The column header (`-h`/`--header`) shows which backend is active: **Git** or
**JJ**.
### Status characters
| `-` | Not modified |
| `M` | Modified |
| `A` | Added (jj) |
| `N` | New (git) |
| `D` | Deleted |
| `R` | Renamed |
| `C` | Copied |
| `I` | Ignored |
| `U` | Untracked |
| `!` | Conflicted |
### Git vs jj display
The VCS column is one or two characters wide, depending on the status.
**Git** uses two characters:
- character 1 is the staged status
- character 2 is the unstaged status
When both are the same, `lx` collapses them to one.
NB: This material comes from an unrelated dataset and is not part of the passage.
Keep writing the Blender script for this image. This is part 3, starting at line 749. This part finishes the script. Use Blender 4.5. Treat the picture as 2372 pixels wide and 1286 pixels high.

For example:
| `-M` | Unstaged modification (staged: `-`, unstaged: `M`) |
| `M-` | Staged modification (staged: `M`, unstaged: `-`) |
| `-N` | Untracked file (staged: `-`, unstaged: `N`) |
| `M ` | Same in both columns (collapsed to one) |
**jj** also uses two characters, but with different semantics (jj has
no staging area):
- character 1 is the *change status* (working copy commit vs its parent)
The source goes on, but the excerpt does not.